Divergent Monetary Policy Keeps Dollar Buoyant

China’s devaluation of the yuan could mute the U.S. currency’s gains if it prompts the Fed to delay or moderate rate hikes.


Is it showtime again for the dollar? The currency’s powerful rally that sent it to multiyear highs against a range of its developed-markets peers early this year has stalled over the past five months. But market participants expect the greenback to climb anew as the Federal Reserve raises interest rates and other central banks remain in easing mode.

“I’m still a big dollar bull,” says Marc Chandler, global head of currency strategy at Brown Brothers Harriman in New York. “Policy divergence will keep the dollar underpinned.” He expects the Fed to increase rates once or twice in the next six months. The only other major central bank he sees doing so is the Bank of England, perhaps in the first half of next year.

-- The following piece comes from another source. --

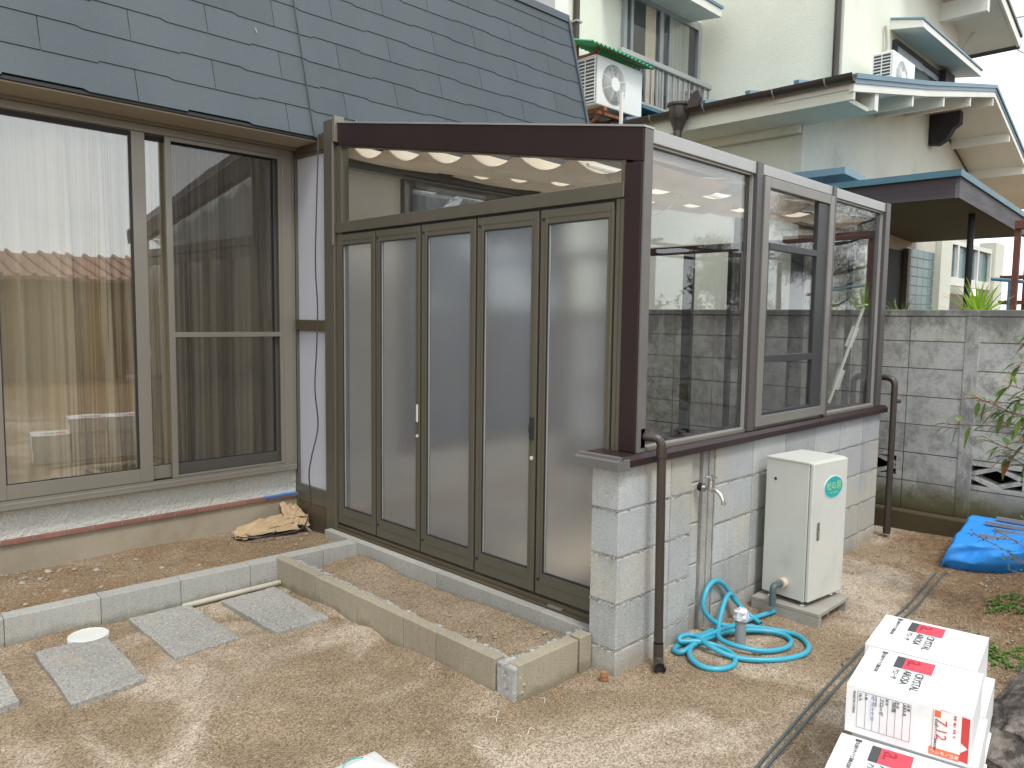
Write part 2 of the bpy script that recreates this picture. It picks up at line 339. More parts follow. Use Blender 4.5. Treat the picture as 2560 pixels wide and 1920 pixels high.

Now that the Fed is finally set to raise rates, the greenback can rise in earnest. Most currency experts don’t expect the dollar to enjoy a huge rally, however, as the Fed has made clear it will move in very gradual fashion. The yuan’s devaluation represents something of a wild card, though market participants don’t expect it keep the dollar from gaining against other currencies.

As for monetary policy abroad, the European Central Bank is likely to continue purchasing €60 billion ($67 billion) a month of bonds through September 2016, and some analysts expect the Bank of Japan to increase its quantitative easing from the current pace of ¥80 trillion ($648 billion) a year. The subsequent monetary policy split reflects economic divergence that also will boost the dollar, market participants agree. Wells Fargo Securities sees U.S. growth coming in at 2.1 percent this year — not a stellar figure, but far above the bank’s forecast of 1.4 percent for the euro zone and 1.1 percent for Japan.

David Gilmore, a partner at currency analysis firm Foreign Exchange Analytics in Westbrook, Connecticut, says the euro could slip to $1.02 in the next six months and the dollar could reach ¥135, compared with Thursday’s rates of $1.1140 and ¥124.40, respectively. Although the market’s bullish consensus for the dollar is stronger than at any time since 1995, that hasn’t been enough to move it higher in recent months. “Fundamental factors make for a sound story of why the dollar should appreciate,” Gilmore says. “But you have to realize those factors may not determine where it goes.”

China’s decision to devalue the yuan Tuesday throws a bit of an unknown into the equation. “You can make the case now that China is joining the currency war,” says David Woo, head of global interest rates and currencies research at Bank of America Merrill Lynch in New York. He thinks the yuan will ultimately fall 10 percent from its predevaluation rate, putting the yuan at 6.90 to the dollar. The dollar traded at 6.3996 yuan Thursday. China’s economic and currency weakness will help make the Fed’s tightening cycle a short one, Woo says. But he doesn’t see this stopping the dollar from rising. “Our forecast for the next six months is that the dollar will go up, but in an increasingly disorderly global economic context.”


Europe is more exposed to China than the U.S., so China’s weakness won’t hurt the dollar against the euro, Woo says. Germany’s exports to China account for 3 percent of the country’s gross domestic product, compared with less than 1 percent for the U.S. Woo expects China to have little impact on dollar-yen. “Japan is exposed to China, so the yuan’s weakness isn’t good for the yen,” he said. “But if the Fed isn’t hiking aggressively, there is less reason for Japanese money to head out. That leaves the yen rangebound.”

China’s weakness should boost the dollar against other emerging-markets currencies, experts say. GDP expanded 7 percent in China during the second quarter, according to official data, conveniently matching the government’s target. Many economists believe that number is overstated, though.

China’s falling demand for commodities and the resulting decline in commodity prices are bad for the currencies of commodity producers in Latin America, such as Brazil and Colombia, and in East Asia, such as Indonesia and Malaysia. Emerging-markets currencies could fall to levels not seen since the Asian currency crisis of 1997–’98, Gilmore says. There may be bright spots, though: Asian economies running current-account surpluses such as the Philippines and South Korea may emerge largely unscathed from the dollar’s advance, says Eric Viloria, currency strategist at Wells Fargo Securities in New York.

Overall, the dollar is on a roll. Chandler thinks we’re in the midst of the dollar’s third long-term rally of the past 35 years. The first came in 1981–’85 under president Reagan, the second in 1995–2000 under president Clinton. And one began last year under President Barack Obama, Chandler says. He sees that move continuing through 2017, until policy convergence reemerges, by which time the euro will have dropped to 82 cents.

The dollar’s ascent might just outlast Obama’s tenure in the White House.